Käsebier was lucky enough to have been born into a family of moderate wealth and then married, however unhappily, to a successful businessman.  As a result, she did not have to worry about earning enough money to pay the rent.  In fact, Käsebier was already age 36 and her children nearly grown when she first took up the study of photography.  While it's true that her social standing enabled her to secure many wealthy clients for her lucrative portrait business, Käsebier was a strong minded business woman who worked hard to make herself a success.  She also had enough foresight to ally herself with Stieglitz when he first began to seriously promote photography as an art form and she thus became a charter member of the Photo Secession.

If Käsebier is passed over today, it's most likely because so much of her oeuvre was given over to the celebration of motherhood and children.  Ironically, those photographs that first established her reputation, such as Blessed Art Thou and The Manger (both from 1899), are the same that now cause her to be rejected on the grounds that her work is too cloyingly sentimental to be worthy of serious consideration.  Actually, shortly after it was created, a print of The Manger sold for $100, at the time the highest price ever paid for a photographic work.  In contrast, the photograph for which Käsebier is best remembered today is her sensual portrait of Evelyn Nesbit, reproduced on this book's cover, whose cocaine addled husband gained notoriety when on the rooftop of Madison Square Garden he sensationally murdered the showgirl's former lover, the playboy architect Stanford White, who was also Käsebier's friend and patron.

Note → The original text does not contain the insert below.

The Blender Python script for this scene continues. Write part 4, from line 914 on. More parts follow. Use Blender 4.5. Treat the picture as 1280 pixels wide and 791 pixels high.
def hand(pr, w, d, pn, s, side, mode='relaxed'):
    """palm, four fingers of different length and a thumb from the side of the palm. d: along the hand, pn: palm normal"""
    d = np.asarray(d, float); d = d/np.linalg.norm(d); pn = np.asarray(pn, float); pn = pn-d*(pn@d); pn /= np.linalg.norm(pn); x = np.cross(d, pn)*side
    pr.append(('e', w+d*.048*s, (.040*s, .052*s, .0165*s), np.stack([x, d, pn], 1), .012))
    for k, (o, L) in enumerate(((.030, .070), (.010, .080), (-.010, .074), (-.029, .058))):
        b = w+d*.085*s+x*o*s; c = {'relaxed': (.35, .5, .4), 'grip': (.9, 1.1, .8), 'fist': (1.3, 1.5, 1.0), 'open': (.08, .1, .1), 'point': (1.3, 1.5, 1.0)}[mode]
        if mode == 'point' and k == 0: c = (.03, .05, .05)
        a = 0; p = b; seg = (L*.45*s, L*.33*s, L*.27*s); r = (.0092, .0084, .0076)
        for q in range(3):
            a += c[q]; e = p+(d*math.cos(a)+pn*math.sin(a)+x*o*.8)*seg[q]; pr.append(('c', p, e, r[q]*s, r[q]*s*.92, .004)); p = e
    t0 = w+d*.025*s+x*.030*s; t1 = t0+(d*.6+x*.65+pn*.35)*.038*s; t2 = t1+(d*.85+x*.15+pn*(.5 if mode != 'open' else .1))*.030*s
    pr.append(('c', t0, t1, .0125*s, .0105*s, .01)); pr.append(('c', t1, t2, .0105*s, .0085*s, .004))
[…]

The other reason Käsebier is given so little attention today is that her photographic style was unabashedly "pictorialist."  This term has been given a pejorative connotation since at least the 1930's when Ansel Adams and other members of the f64 Group began to relentlessly promote "straight" photography at the expense of all other forms of photographic representation.  Their closed minded insistence on their sharp and straightforward style as the only viable approach to the medium did incalculable harm to mid-twentieth century photography.  Käsebier was, on the other hand, the pictorialist photographer par excellence.  She had no hesitation at all in painting in backgrounds or details on her prints or in using alternative printing methods such as platinum and gum bichromate.  Although some pictorialists no doubt did go too far in their image manipulations, by and large they created works of incredible beauty that were far more imaginative than the literal, matter-of-fact reproductions of reality favored by the f64 Group.

Gertrude Käsebier: The Photographer and Her Photographs, is a highly sympathetic biography written by Barbara L. Michaels.  It is a short work, really not more than an extended essay, that would have benefited greatly from more detail regarding Käsebier's associations with some of the greatest artists of her time.  These included not only Stieglitz and Steichen, but also such seminal photographers as Alvin Langdon Coburn (who once worked as Käsebier's assistant), F. Holland Day, Clarence White and Baron de Meyer as well as leading painters and sculptors in both Europe and America, most notably Auguste Rodin whom Käsebier photographed extensively at his home near Paris.  The book, published by Abrams, is handsomely designed and filled with excellent reproductions of Käsebier's black & white photographs, including all her most famous works as well as many with which I had previously been unfamiliar.